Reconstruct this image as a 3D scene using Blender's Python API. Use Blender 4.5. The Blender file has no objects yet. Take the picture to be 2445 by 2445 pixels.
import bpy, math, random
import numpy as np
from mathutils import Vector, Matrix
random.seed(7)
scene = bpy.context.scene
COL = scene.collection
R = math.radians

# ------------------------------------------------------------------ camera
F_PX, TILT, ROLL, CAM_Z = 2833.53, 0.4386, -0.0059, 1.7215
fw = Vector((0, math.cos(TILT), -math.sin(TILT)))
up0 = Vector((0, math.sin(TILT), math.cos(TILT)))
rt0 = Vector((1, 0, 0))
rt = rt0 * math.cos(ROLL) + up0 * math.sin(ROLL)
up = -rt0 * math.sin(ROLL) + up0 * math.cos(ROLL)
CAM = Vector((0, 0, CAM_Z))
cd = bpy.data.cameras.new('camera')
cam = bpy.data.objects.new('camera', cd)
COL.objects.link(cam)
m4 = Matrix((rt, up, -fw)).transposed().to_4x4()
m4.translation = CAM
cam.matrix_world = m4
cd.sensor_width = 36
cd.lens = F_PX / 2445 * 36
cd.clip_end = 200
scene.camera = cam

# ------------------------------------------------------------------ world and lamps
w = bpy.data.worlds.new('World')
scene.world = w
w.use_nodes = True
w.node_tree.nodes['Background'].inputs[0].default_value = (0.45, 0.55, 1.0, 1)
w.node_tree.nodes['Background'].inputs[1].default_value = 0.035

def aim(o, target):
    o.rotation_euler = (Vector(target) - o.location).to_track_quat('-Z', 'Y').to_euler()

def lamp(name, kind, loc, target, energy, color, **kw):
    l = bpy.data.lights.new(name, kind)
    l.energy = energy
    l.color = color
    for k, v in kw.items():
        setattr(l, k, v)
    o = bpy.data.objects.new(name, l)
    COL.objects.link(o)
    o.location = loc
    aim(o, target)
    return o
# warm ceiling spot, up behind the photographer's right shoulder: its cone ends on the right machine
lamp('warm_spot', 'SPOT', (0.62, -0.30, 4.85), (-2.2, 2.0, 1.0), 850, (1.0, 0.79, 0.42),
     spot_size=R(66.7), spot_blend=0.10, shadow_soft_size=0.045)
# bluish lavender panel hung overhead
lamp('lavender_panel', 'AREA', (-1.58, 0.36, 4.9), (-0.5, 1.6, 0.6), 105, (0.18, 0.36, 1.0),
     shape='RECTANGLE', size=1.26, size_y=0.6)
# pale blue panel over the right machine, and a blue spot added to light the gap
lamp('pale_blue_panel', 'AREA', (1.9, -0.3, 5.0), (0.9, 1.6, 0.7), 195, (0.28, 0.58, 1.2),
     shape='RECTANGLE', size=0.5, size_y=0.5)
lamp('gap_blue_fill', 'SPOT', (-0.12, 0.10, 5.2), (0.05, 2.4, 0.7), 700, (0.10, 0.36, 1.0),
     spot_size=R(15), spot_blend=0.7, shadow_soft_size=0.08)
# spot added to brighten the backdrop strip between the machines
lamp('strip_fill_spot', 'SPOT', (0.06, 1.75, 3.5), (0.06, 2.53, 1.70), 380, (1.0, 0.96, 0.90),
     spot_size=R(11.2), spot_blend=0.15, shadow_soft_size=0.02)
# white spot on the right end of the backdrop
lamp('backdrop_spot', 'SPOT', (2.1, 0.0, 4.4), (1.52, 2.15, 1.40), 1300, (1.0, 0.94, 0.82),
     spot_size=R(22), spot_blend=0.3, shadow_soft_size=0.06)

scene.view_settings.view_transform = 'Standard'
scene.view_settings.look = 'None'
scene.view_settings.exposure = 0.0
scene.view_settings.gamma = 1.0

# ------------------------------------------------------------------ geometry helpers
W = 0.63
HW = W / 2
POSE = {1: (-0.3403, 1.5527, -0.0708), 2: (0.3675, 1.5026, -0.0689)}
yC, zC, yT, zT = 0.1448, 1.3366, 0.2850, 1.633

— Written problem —
Extract each line of the material exactly as it stands.

— The output —
Reconstruct this image as a 3D scene using Blender's Python API. Use Blender 4.5. The Blender file has no objects yet. Take the picture to be 2445 by 2445 pixels.
import bpy, math, random
import numpy as np
from mathutils import Vector, Matrix
random.seed(7)
scene = bpy.context.scene
COL = scene.collection
R = math.radians

# ------------------------------------------------------------------ camera
F_PX, TILT, ROLL, CAM_Z = 2833.53, 0.4386, -0.0059, 1.7215
fw = Vector((0, math.cos(TILT), -math.sin(TILT)))
up0 = Vector((0, math.sin(TILT), math.cos(TILT)))
rt0 = Vector((1, 0, 0))
rt = rt0 * math.cos(ROLL) + up0 * math.sin(ROLL)
up = -rt0 * math.sin(ROLL) + up0 * math.cos(ROLL)
CAM = Vector((0, 0, CAM_Z))
cd = bpy.data.cameras.new('camera')
cam = bpy.data.objects.new('camera', cd)
COL.objects.link(cam)
m4 = Matrix((rt, up, -fw)).transposed().to_4x4()
m4.translation = CAM
cam.matrix_world = m4
cd.sensor_width = 36
cd.lens = F_PX / 2445 * 36
cd.clip_end = 200
scene.camera = cam

# ------------------------------------------------------------------ world and lamps
w = bpy.data.worlds.new('World')
scene.world = w
w.use_nodes = True
w.node_tree.nodes['Background'].inputs[0].default_value = (0.45, 0.55, 1.0, 1)
w.node_tree.nodes['Background'].inputs[1].default_value = 0.035

def aim(o, target):
    o.rotation_euler = (Vector(target) - o.location).to_track_quat('-Z', 'Y').to_euler()

def lamp(name, kind, loc, target, energy, color, **kw):
    l = bpy.data.lights.new(name, kind)
    l.energy = energy
    l.color = color
    for k, v in kw.items():
        setattr(l, k, v)
    o = bpy.data.objects.new(name, l)
    COL.objects.link(o)
    o.location = loc
    aim(o, target)
    return o
# warm ceiling spot, up behind the photographer's right shoulder: its cone ends on the right machine
lamp('warm_spot', 'SPOT', (0.62, -0.30, 4.85), (-2.2, 2.0, 1.0), 850, (1.0, 0.79, 0.42),
     spot_size=R(66.7), spot_blend=0.10, shadow_soft_size=0.045)
# bluish lavender panel hung overhead
lamp('lavender_panel', 'AREA', (-1.58, 0.36, 4.9), (-0.5, 1.6, 0.6), 105, (0.18, 0.36, 1.0),
     shape='RECTANGLE', size=1.26, size_y=0.6)
# pale blue panel over the right machine, and a blue spot added to light the gap
lamp('pale_blue_panel', 'AREA', (1.9, -0.3, 5.0), (0.9, 1.6, 0.7), 195, (0.28, 0.58, 1.2),
     shape='RECTANGLE', size=0.5, size_y=0.5)
lamp('gap_blue_fill', 'SPOT', (-0.12, 0.10, 5.2), (0.05, 2.4, 0.7), 700, (0.10, 0.36, 1.0),
     spot_size=R(15), spot_blend=0.7, shadow_soft_size=0.08)
# spot added to brighten the backdrop strip between the machines
lamp('strip_fill_spot', 'SPOT', (0.06, 1.75, 3.5), (0.06, 2.53, 1.70), 380, (1.0, 0.96, 0.90),
     spot_size=R(11.2), spot_blend=0.15, shadow_soft_size=0.02)
# white spot on the right end of the backdrop
lamp('backdrop_spot', 'SPOT', (2.1, 0.0, 4.4), (1.52, 2.15, 1.40), 1300, (1.0, 0.94, 0.82),
     spot_size=R(22), spot_blend=0.3, shadow_soft_size=0.06)

scene.view_settings.view_transform = 'Standard'
scene.view_settings.look = 'None'
scene.view_settings.exposure = 0.0
scene.view_settings.gamma = 1.0

# ------------------------------------------------------------------ geometry helpers
W = 0.63
HW = W / 2
POSE = {1: (-0.3403, 1.5527, -0.0708), 2: (0.3675, 1.5026, -0.0689)}
yC, zC, yT, zT = 0.1448, 1.3366, 0.2850, 1.633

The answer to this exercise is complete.